A fierce battle has broken out among top executives at Live Nation Inc. over the concert-promotion company’s ambitious strategy to reshape the struggling music industry by making wide-ranging but expensive deals with artists such as Madonna and Jay-Z, the Wall Street Journal reports.
The battle is over the limits of that strategy, in which Live Nation has pledged hundreds of millions of dollars to a handful of performers in return for exclusive rights to release their recordings, promote their concert tours and sell T-shirts and other merchandise bearing their images.
Having laid out so much cash — an estimated $120 million for Madonna and $150 million for Jay-Z alone — Live Nation Chief Executive Michael Rapino has sought to slow the pace of deal making so he can ascertain that deals already struck are working before entering new ones. But the company’s chairman, concert promoter Michael Cohl, wants to quickly strike deals with as many as 15 more artists.

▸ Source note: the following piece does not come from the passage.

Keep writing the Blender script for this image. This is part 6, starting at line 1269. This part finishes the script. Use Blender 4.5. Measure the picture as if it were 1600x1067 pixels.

According to people familiar with the matter, the dispute in recent weeks boiled over into a full-blown feud, with Mr. Cohl threatening to leave Beverly Hills, Calif.-based Live Nation.
The company’s board at one point was prepared to intervene, setting up a subcommittee to bring the two executives together in Dallas for peace talks. The pair have since resumed speaking to each other, a person familiar with the situation says, and Mr. Cohl has dropped his threat to leave. But the debate over how far Live Nation can push its strategy remains unresolved.
Messrs. Rapino and Cohl couldn’t be reached for comment.
The music business has looked on with fascination in recent months as Live Nation spent huge sums to attract not just Madonna and Jay-Z, but also Irish rockers U2 and teen sensations the Jonas Brothers; the latter two deals give the company fewer rights, and so are presumably less lucrative.